Numerical method for nonlinear Kolmogorov PDEs via sensitivity analysis
Daniel Bartl, Ariel Neufeld, Kyunghyun Park
TL;DR
This work analyzes the sensitivity of nonlinear Kolmogorov PDEs to small nonlinearities arising from drift and diffusion uncertainty in an epsilon-neighborhood of baseline parameters. It derives a first-order expansion v^epsilon = v^0 + epsilon partial_epsilon v^0, with partial_epsilon v^0 expressed as an expectation involving linear PDE solutions w and their Jacobians, all grounded in Feynman–Kac representations. A Monte Carlo based numerical scheme is then developed to approximate the linear and correction terms, accompanied by rigorous error and complexity analysis and demonstrated effectiveness in high dimensions up to 100. The framework combines weak/strong formulations of uncertainty via semimartingale measures, BSDE techniques, and viscosity solution theory to provide a scalable, robust method for solving nonlinear Kolmogorov PDEs in settings with parameter misspecification.
Abstract
We examine nonlinear Kolmogorov partial differential equations (PDEs). Here the nonlinear part of the PDE comes from its Hamiltonian where one maximizes over all possible drift and diffusion coefficients which fall within a $\varepsilon$-neighborhood of pre-specified baseline coefficients. Our goal is to quantify and compute how sensitive those PDEs are to such a small nonlinearity, and then use the results to develop an efficient numerical method for their approximation.

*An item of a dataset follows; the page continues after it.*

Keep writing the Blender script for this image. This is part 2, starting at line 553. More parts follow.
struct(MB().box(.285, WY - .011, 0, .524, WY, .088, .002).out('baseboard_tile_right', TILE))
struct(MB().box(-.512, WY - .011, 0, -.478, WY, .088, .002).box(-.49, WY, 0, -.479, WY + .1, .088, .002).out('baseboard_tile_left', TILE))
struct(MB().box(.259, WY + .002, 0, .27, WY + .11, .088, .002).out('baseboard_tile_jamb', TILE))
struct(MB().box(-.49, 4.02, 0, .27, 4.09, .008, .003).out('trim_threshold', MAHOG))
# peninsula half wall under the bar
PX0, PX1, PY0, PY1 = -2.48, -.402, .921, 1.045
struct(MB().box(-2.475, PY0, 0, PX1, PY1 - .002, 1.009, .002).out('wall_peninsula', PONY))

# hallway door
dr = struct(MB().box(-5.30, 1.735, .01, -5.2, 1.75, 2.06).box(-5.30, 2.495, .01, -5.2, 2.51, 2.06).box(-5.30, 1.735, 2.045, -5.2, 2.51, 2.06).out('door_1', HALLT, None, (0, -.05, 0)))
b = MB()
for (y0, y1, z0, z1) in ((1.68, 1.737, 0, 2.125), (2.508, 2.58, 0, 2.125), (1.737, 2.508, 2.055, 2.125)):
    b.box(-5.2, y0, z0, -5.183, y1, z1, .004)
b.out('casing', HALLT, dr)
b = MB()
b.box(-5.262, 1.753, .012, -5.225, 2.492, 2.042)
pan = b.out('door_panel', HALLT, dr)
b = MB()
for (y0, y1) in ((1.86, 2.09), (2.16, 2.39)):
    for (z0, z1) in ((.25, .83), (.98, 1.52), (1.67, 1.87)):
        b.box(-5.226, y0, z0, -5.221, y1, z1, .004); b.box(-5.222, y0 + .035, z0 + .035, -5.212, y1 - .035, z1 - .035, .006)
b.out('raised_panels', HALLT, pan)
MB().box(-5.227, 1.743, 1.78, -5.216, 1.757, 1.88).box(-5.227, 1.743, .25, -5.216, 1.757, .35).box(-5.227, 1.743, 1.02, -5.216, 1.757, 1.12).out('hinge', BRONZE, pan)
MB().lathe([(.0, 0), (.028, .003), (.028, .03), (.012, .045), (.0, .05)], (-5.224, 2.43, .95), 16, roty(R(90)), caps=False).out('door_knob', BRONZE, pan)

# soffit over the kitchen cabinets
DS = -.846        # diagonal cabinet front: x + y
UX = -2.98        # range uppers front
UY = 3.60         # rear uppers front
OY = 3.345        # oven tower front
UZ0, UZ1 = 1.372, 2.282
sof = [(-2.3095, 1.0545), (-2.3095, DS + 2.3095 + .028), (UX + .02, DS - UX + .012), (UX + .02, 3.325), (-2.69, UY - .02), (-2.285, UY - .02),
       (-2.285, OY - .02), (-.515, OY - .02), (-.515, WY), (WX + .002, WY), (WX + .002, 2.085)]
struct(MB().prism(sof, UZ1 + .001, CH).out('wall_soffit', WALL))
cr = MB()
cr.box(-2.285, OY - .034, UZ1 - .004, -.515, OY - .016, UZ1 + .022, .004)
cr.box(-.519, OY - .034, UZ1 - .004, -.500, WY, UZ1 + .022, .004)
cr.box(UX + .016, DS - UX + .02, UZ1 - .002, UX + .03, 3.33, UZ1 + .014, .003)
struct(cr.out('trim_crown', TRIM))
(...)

We show that as $\varepsilon\downarrow 0$, the nonlinear Kolmogorov PDE equals the linear Kolmogorov PDE defined with respect to the corresponding baseline coefficients plus $\varepsilon$ times a correction term which can be also characterized by the solution of another linear Kolmogorov PDE involving the baseline coefficients. As these linear Kolmogorov PDEs can be efficiently solved in high-dimensions by exploiting their Feynman-Kac representation, our derived sensitivity analysis then provides a Monte Carlo based numerical method which can efficiently solve these nonlinear Kolmogorov equations. We establish an error and complexity analysis for our numerical method. Moreover, we provide numerical examples in up to 100 dimensions to empirically demonstrate the applicability of our numerical method.